----- Information provided -----
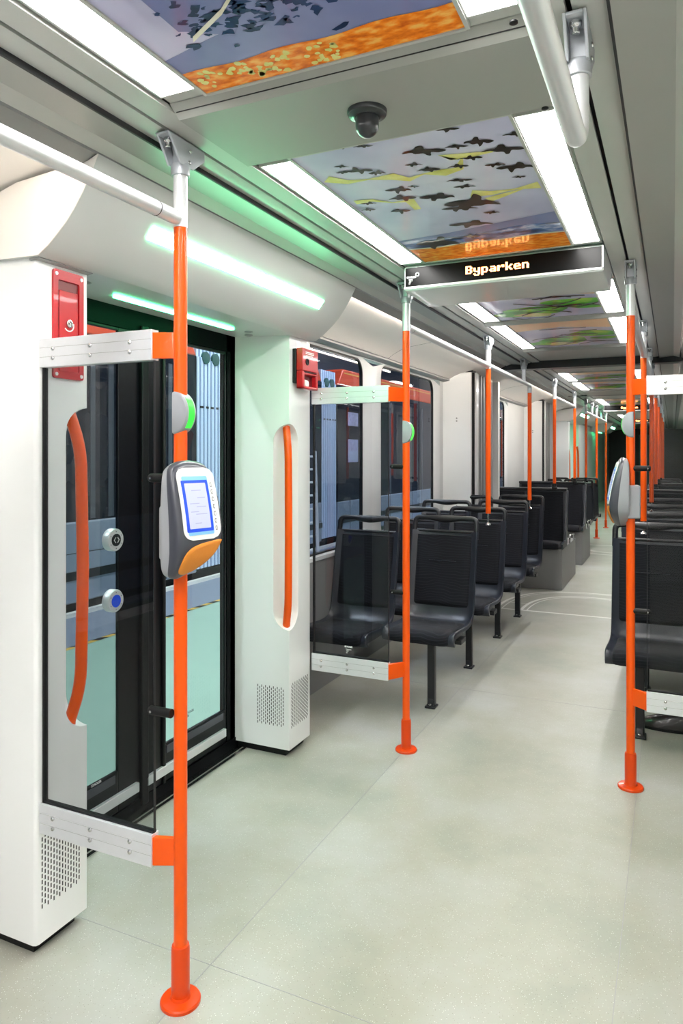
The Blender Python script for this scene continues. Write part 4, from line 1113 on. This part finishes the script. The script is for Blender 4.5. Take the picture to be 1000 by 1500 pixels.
# ------------------------------------------------------------------ shoe under the right seats
t = thing('shoe', 'dark rounded leather shoe on the floor under the right front seat', 'shoe', (.62, 3.98, 0))
m = MB(); rings = []
for u in [k / 12 for k in range(13)]:
    x = .49 + .27 * u; w = .045 * math.sin(PI * min(.98, max(.06, u * .9 + .08))) ** .5; h = .055 + .035 * u - .03 * (1 - u) ** 3
    if u == 0: w *= .5; h *= .7
    rings.append([(x, 3.98 + w * math.cos(a), .012 + max(0, h * math.sin(a))) if math.sin(a) > 0 else (x, 3.98 + w * math.cos(a), .012) for a in [2 * PI * k / 20 for k in range(20)]])
m.loft(rings); m.build('upper', 'leather', t, smooth=70)
m = MB(); m.loft([[(p[0] + .27 * 0, p[1], z) for p in [(.485 + (.28) * (.5 - .5 * math.cos(a)), 3.98 + .05 * math.sin(a)) for a in [2 * PI * k / 24 for k in range(24)]]] for z in (0, .014)]); m.build('sole', 'black', t)

# ================================================================== OUTSIDE: depot hall and the neighbouring tram
FZ = -.35
mb = MB(); mb.box(-9.5, -1.33, -8, 40, FZ - .05, FZ); struct(mb, 'hall_floor', 'hallfloor')
mb = MB(); mb.box(-9.6, -9.5, -8, 40, FZ, 7.0); struct(mb, 'hall_wall', 'hallwall')
mb = MB(); mb.box(-9.6, -1.4, -8, 40, 7.0, 7.1)
for k in range(10): mb.box(-9.4, -1.6, -6 + k * 4.5, -5.8 + k * 4.5, 6.3, 7.0)
struct(mb, 'hall_ceiling', 'hallwall')
mb = MB(); mb.box(2.6, 2.7, -8, 40, FZ, 7); struct(mb, 'hall_wall', 'hallwall')
# walkway plate and hazard edge
mb = MB(); mb.box(-5.7, -4.27, -6, 34, FZ, FZ + .006)
mb.box(-5.2, -5.13, -6, 34, FZ + .006, FZ + .05, 1)
tag(mb.build('walkway_plate', ['grating', 'offwhite']), 'blue grey walkway plate on the hall floor beside the other tram', 'walkway')
mb = MB()
for k in range(300):
    y = -6 + k * .13
    mb.add([(-4.27, y, FZ + .004), (-4.21, y + .05, FZ + .004), (-4.21, y + .18, FZ + .004), (-4.27, y + .13, FZ + .004)], [(0, 1, 2, 3)], k % 2)
tag(mb.build('hazard_tape', ['yellow', 'black'], smooth=0), 'yellow and black hazard tape on the green hall floor', 'tape')

TX = -5.2
t = thing('tram', 'neighbouring red, dark and silver tram standing in the hall outside', 'tram', (TX - 1.2, 8, FZ))
def tram_module(y0, y1, zt, posts):
    m = MB(); m.box(TX - 2.4, TX, y0, y1, -.22, zt); m.build('lower_body', 'tram_white', t, bevel=.02)
    m = MB()
    m.box(TX - .002, TX + .003, y0 + .01, y1 - .01, zt - .345, zt - .337)
    y = y0 + .55
    while y < y1: m.box(TX - .002, TX + .003, y - .004, y + .004, -.2, zt); y += .75
    m.box(TX - .01, TX + .012, y0, y1, .03, .125)
    m.build('panel_joint', 'charcoal', t)
    m = MB(); m.box(TX - 2.39, TX - .012, y0, y1, zt, 2.72); m.build('window_band', 'tram_dark', t)
    for (a, b) in posts:
        m = MB(); m.box(TX - .012, TX + .004, a, b, zt + .02, 2.55); m.build('door_post', 'post_dim', t)
    # red roof side with slanted ends
    m = MB(); m.loft([[(TX - 2.35, a, z) for a, z in ((y0, 2.72), (y1, 2.72), (y1 - .22, 3.05), (y0 + .22, 3.05))], [(TX, a, z) for a, z in ((y0, 2.72), (y1, 2.72), (y1 - .22, 3.05), (y0 + .22, 3.05))]]); m.build('roof_side', 'tram_red', t, bevel=.02)
    m = MB(); m.box(TX - .002, TX + .003, y0 + .25, y1 - .25, 2.965, 2.985); m.build('roof_stripe', 'yellow', t)
    m = MB()
    for j in range(2):
        for i in range(5): m.box(TX - .002, TX + .004, y1 - .75 + i * .085, y1 - .69 + i * .085, 2.80 + j * .06, 2.825 + j * .06)
    m.build('roof_vent', 'tapelight' if y0 < 5 else 'black', t)
def tram_bellows(y0, y1):
    m = MB(); n = 8
    for k in range(n):
        y = y0 + k * (y1 - y0) / n; w = (y1 - y0) / n
        for (za, zb, dx) in ((-.18, 2.72, 0), (2.72, 2.95, -.02)):
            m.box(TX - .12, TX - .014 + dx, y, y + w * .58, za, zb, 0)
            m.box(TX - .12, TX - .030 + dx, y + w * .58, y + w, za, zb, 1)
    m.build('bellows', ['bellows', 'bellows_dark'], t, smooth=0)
    for i in range(2):
        q = MB(); q.lathe((TX - .015, y0 + .19 + .23 * i, 2.72), [(.085, -.02), (.085, .015), (.0, .018)], 28, axis=0); q.build('round_port', 'teal', t)
    q = MB()
    for k in range(5): q.box(TX - .03, TX - .012, y0 + .08 + k * .12, y0 + .14 + k * .12, 2.02, 2.05)
    q.build('bellows_clip', 'charcoal', t)
tram_module(-6, 7.95, .66, [(6.28, 6.36), (6.0, 6.07), (7.35, 7.42)])
tram_bellows(7.98, 8.66)
tram_module(8.70, 11.75, .50, [(9.4, 9.5), (10.6, 10.7)])
tram_bellows(11.78, 12.42)
tram_module(12.46, 30, .46, [(13.9, 14.0), (15.2, 15.3), (16.6, 16.7), (17.5, 17.58), (18.3, 18.4)])
m = MB(); m.box(TX - 2.3, TX - .1, -6, 30, FZ + .02, -.22); m.build('underframe', 'black', t)
# posters and ladder seen through the first window
for i, (ya, yb, za, zb) in enumerate(((12.90, 13.40, 1.95, 2.22), (12.90, 13.40, 1.22, 1.68))):
    m = MB(); m.box(TX + .001, TX + .006, ya, yb, za, zb, 0)
    if i: m.box(TX + .005, TX + .008, ya + .02, yb - .02, za + .02, (za + zb) / 2, 1)
    tag(m.build('poster', ['silverlabel', 'paper']), ('upper' if i == 0 else 'lower') + ' of two notices stuck on the other tram, seen through the window', 'poster', 'notices on the other tram')
t = thing('step_ladder', 'silver ladder leaning in the hall, seen through the first side window', 'ladder', (-4.7, 10.7, FZ))
la, lb = Vector((-4.55, 10.30, FZ + .05)), Vector((-4.95, 10.98, 1.43))
for dx in (-.0, 1):
    o_ = Vector((-.18 * dx, -.42 * dx, 0)); m = MB(); m.tube([la + o_, lb + o_], .028, 8); m.build('stile', 'alu', t)
for k in range(8):
    p = la.lerp(lb, (k + .6) / 8); m = MB(); m.tube([p, p + Vector((-.18, -.42, 0))], .018, 8); m.build('rung', 'alu', t)
# hall lamps
for i, (x, y) in enumerate([(-3.0, -1), (-3.0, 3.5), (-3.0, 8), (-3.0, 12.5), (-3.0, 17), (-3.0, 22)]):
    t = thing('hall_lamp', 'long white hall lamp hanging outside the tram, number %d along the hall' % (i + 1), 'lamp', (x, y, 5.2), 'hall lamps')
    t['label'] = 'long white tube lamp hanging in the hall outside the windows'
    m = MB(); m.box(x - .14, x + .14, y - 1.4, y + 1.4, 5.19, 5.21); m.build('tube', 'lampwhite', t)
    m = MB(); m.box(x - .17, x + .17, y - 1.45, y + 1.45, 5.21, 5.27); m.build('housing', 'trimgrey', t)
    m = MB(); m.box(x - .01, x + .01, y - 1.2, y - 1.18, 5.27, 7.0); m.box(x - .01, x + .01, y + 1.18, y + 1.2, 5.27, 7.0); m.build('hanger', 'trimgrey', t)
-----
§ **Work instructions**
Return exactly, and only, the lines from the one containing "m.box(TX - .12, TX - .014" down to the one containing "m.box(TX - .12, TX - .030", with both of those lines included.

§ **Result of this exercise**
            m.box(TX - .12, TX - .014 + dx, y, y + w * .58, za, zb, 0)
            m.box(TX - .12, TX - .030 + dx, y + w * .58, y + w, za, zb, 1)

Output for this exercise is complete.